We're Literary 2: To Read Makes Our Speaking English Good
There's more to life than watching Buffy the Vampire Slayer! No. Really, there is! Honestly! Here's a place for Buffistas to come and discuss what it is they're reading, their favorite authors and poets. "Geez. Crack a book sometime."
I think you do have the right to determine at what age you teach your kids about homosexuality.
What on earth do rights have to do with it? I'm talking about reality. I'd have loved to shield my daughter from the existence of Ronald Reagan, but the minute she saw a newspaper, there he was. If I tell her he's not real, I'm a liar, she'll figure that out pretty soon on her own, and then there we are, with a kid who knows you're full of crap and not being truthful with them.
Teaching them what I believe? Yes and yes and yes. Putting my hands over their eyes and gasping in shock because what I'd like them to believe isn't going to stand the barrage of information from the outside world?
I repeat my choice of word: futile.
My mother had to do that a lot when I was in school, Betsy. I was really young when we started having the "Even People in Charge Can Be Stupid Sometimes," conversation.
Most libraries ( public and school) use community standards as part of the process. Most libraries can get books out of other libraries fairly easily - so if there is a segment out side the usual there is an option.
I am guessing king and king shouldn't be in a large number of school libraries. Mostly because of the age it seems to be for. But I am also guessing there are school libraries where it should be.
I believe in community standards as part of the criteria for school and public libraries. I think libraries should have the broadest possible standards for the community but library dollars are based on use.
Double post due to cat stepping on keyboard.
I think Wolfram is right - a storybook is different than a newspaper article. Which has more impact ~ well that depends. I can't ever really thinking that stories were the same as real life. So for me the news ( which was very serious in my parents house - actually still is) would have made more of an impact, because it was real. If this book really is a fairy tale ( I just put it on hold- will report after I read) I t probbably wouldn't have pinged the lesson of boy/boy is ok. I would have gotten the greater lesson of - not everyone is the same and not everything turns out as expected, but that can be ok.
I think Wolfram is right - a storybook is different than a newspaper article.
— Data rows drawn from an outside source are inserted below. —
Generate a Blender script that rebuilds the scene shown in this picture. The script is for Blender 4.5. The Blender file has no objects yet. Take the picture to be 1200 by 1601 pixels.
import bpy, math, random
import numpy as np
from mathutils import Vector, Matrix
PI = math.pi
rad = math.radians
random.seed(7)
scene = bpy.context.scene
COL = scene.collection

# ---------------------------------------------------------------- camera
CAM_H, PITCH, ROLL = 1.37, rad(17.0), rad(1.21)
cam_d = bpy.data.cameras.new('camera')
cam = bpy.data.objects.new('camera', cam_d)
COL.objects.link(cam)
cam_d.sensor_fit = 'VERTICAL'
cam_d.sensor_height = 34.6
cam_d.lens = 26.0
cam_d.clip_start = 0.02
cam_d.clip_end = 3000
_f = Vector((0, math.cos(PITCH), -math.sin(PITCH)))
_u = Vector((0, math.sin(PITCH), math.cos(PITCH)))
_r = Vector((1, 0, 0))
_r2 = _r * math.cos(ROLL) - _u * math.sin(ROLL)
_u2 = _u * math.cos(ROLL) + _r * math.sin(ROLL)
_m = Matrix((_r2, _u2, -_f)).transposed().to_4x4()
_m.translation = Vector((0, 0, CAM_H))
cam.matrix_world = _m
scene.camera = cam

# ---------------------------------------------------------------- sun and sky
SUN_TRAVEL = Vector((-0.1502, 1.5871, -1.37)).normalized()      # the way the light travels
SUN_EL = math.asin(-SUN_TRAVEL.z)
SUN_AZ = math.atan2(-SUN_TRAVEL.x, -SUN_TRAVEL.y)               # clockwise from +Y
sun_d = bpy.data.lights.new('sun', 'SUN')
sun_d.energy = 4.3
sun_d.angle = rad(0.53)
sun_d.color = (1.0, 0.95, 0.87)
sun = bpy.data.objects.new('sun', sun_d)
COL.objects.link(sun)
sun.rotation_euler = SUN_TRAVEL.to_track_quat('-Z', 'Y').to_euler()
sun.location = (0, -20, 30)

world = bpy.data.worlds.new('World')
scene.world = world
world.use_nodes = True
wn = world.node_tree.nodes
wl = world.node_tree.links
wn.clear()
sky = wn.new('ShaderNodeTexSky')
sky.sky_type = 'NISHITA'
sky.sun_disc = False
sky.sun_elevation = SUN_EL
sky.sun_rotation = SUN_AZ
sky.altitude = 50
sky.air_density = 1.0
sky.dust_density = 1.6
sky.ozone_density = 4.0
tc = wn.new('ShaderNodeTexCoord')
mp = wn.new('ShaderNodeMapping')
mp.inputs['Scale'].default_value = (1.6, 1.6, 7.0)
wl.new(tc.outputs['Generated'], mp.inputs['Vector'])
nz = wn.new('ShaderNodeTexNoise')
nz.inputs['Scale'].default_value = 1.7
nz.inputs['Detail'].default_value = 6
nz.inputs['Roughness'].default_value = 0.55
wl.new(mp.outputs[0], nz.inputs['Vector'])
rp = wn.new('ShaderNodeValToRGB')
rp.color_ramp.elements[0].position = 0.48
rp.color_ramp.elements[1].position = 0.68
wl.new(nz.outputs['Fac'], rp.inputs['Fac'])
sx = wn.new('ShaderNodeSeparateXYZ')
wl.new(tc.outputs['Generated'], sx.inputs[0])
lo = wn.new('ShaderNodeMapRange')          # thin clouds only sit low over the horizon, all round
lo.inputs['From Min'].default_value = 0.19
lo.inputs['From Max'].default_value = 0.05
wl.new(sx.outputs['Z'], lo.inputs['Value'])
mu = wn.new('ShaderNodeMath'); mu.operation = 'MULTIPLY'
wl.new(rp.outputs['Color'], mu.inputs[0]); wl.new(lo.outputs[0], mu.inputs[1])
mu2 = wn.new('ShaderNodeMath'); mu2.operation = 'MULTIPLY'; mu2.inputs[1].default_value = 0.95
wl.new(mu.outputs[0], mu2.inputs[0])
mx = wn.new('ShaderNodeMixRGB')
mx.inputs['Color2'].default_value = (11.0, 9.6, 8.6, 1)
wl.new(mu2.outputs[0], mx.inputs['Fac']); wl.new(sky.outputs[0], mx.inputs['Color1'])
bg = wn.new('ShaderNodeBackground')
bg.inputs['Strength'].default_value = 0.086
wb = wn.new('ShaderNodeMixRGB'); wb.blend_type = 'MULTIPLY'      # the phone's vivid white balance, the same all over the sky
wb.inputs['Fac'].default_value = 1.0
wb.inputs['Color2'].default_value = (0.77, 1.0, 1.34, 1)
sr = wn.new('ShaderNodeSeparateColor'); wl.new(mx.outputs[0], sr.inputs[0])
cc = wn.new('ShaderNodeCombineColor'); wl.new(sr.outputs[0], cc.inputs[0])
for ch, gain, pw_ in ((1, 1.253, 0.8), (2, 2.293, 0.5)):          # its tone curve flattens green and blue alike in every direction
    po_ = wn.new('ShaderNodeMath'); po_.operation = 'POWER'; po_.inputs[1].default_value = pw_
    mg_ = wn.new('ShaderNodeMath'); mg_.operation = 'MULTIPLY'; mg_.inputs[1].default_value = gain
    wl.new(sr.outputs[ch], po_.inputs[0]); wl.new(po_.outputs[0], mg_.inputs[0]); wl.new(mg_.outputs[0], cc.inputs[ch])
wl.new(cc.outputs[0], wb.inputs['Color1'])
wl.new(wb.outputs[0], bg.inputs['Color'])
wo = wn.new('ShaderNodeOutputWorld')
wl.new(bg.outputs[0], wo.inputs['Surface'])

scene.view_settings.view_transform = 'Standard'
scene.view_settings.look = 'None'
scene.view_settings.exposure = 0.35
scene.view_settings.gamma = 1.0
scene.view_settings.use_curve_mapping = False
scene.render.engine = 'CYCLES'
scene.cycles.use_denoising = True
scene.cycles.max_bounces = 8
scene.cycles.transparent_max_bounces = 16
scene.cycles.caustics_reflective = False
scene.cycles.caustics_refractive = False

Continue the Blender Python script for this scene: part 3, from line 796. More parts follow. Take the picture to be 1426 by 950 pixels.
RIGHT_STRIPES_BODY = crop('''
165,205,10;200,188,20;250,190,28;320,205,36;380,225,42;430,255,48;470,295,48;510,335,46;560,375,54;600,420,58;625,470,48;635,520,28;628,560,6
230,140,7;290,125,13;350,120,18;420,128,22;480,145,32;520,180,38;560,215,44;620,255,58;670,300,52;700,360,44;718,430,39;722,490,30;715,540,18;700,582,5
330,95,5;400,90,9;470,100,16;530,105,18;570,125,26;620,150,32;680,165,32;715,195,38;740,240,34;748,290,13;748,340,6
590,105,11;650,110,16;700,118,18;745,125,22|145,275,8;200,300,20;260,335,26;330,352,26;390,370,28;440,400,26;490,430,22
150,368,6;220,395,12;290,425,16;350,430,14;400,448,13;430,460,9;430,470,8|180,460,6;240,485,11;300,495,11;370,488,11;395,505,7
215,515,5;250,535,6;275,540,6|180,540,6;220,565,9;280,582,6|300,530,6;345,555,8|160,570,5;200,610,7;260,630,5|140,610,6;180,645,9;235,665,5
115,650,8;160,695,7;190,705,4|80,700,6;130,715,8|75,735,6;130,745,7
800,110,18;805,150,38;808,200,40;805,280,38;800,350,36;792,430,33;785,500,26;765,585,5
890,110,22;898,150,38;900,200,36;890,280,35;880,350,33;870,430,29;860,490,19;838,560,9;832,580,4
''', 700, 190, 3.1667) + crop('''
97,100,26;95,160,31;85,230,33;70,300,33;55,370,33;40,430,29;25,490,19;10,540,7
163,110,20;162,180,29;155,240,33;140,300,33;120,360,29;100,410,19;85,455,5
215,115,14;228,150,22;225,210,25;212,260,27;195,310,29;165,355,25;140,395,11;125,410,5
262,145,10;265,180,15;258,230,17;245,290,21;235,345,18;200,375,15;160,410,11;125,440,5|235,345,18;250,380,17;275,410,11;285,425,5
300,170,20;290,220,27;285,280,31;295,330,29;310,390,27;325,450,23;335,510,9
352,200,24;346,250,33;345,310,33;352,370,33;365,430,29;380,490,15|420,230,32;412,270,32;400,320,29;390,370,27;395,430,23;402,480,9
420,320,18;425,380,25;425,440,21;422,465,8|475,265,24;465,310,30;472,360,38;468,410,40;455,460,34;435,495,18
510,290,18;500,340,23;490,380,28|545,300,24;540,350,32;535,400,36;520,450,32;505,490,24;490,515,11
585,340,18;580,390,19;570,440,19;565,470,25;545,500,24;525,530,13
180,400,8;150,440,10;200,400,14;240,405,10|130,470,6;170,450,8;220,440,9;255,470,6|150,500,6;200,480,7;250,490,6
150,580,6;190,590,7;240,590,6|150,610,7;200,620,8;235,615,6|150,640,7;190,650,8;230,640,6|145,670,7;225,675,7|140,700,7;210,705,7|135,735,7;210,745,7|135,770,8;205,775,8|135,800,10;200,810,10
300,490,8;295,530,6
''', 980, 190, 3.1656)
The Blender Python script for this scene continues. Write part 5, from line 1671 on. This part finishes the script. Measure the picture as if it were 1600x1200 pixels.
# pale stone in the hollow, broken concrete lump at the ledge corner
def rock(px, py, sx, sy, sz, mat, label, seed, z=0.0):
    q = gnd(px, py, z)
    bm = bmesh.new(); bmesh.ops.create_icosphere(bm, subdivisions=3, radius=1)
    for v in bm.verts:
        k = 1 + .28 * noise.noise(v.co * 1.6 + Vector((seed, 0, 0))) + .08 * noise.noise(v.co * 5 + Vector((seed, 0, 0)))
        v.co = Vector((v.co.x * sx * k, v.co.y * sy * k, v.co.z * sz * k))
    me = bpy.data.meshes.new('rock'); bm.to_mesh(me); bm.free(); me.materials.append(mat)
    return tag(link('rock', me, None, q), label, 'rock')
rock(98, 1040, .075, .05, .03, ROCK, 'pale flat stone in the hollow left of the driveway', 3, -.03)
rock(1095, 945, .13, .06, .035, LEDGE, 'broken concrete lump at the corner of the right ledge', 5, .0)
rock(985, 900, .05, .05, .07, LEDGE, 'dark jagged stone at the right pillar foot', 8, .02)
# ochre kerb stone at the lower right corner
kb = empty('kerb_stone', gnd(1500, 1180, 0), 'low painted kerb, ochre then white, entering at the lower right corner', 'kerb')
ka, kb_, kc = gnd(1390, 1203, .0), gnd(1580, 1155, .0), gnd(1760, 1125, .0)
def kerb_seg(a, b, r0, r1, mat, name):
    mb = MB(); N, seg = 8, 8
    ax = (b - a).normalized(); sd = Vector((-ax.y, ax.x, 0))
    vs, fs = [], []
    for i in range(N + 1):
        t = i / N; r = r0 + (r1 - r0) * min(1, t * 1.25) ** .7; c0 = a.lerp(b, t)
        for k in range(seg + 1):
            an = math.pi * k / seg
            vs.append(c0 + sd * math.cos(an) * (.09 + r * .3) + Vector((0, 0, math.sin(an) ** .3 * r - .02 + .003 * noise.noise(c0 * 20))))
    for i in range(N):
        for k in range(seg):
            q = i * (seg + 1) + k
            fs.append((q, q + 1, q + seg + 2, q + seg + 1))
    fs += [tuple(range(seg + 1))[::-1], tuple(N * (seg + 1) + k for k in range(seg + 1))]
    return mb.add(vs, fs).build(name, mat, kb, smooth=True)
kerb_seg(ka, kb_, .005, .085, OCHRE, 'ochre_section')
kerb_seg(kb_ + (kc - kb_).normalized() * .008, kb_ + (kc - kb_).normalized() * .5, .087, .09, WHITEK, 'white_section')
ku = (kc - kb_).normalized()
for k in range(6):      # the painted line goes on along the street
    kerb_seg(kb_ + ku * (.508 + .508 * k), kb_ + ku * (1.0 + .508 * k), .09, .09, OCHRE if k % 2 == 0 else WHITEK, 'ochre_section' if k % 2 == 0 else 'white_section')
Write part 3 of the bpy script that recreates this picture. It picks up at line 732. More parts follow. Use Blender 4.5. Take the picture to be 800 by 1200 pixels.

I was responding specifically to the "I have the right to determine the age at which I discuss this with my children" comment. My point is that standing on your rights is very often futile, because whether you hunt for the information (as in, checking out a library book) or whether it's there in the real world (a kid goes to school, he/she is going to converse with other children at the very least and there will be information or misinformation spread between them), your rights, as you may perceive them, go down the tubes in the face of reality intruding on the parent-child relationship.
A few years ago, I got reamed by a school counselor because my then eight-year-old son and another child got caught talking about the "kids with guns" while at school. This was after Columbine. When questioned, Jake said it upset him and scared him to think about such a thing happening. She wanted to know why we would "let him watch the news" or stories about what happened, and I told her we hadn't. We'd discussed it in very general terms when he asked us about it, but he rode the bus with eleven- and twelve-year-olds who very graphically described what (they thought/imagined/heard) had happened.
Once yor child is in any kind of school, your chances of bringing up every possibly delicate subject exactly when and how you want to pretty fly out the window.
I was surprised that Judy Blume has been replaced by Phyllys Reynolds Naylor on the challenged books list. Poor Judy must be considered passe now. :-)
Another from me since the baby's actually happily batting at shiny! things in her bouncy seat.
What distresses me more about children's books was really beautifully exemplified at the book fair at the elementary school last night. Looked like a licensing warehouse had exploded in the gym. Amid the few copies of actual original titles were SpongeBob books, Wild Thornberrys books, SpyKids books, books based on Matt Steele (which as far as I know is a toy), et cetera, et cetera.
I get encouraging children to read. But there are so many inventive, funny, meaningful, thought-provoking books out there, the character tie-ins just make me nauseous. It's not just the commercialism, either; they're horrible books. Slapdash, no style. Sad.
Don't shop for kids' books at Barnes and Noble. Their kids' book sections leans heavy on the tie-ins with toys, very light on the actual books.
now I have another task -- I have to go to the children's section of the bookstore. Because we do have some tie-in book s( like pokemon) and lots of series books the library has lots of better books to. I never looked at the kids section at the book store ...now I have to .
Our Barnes and Noble is actually pretty good when it comes to the kids' department (they seem to have a decent buyer, and they feature lots of kids' reading groups, and author appearances), but the best store I know for kids' books (or any books, really) is the huge independent store near my parents, about an hour from here. My favorite place in the world. They have everything. I worked there once for about six weeks and they simply recycled my paycheck.
This was the Scholastic Book Fair held at school every year, last night. What killed me, too, was the number of non-book items offered. Toys, even, not just beading kits and mini science sets. Blech.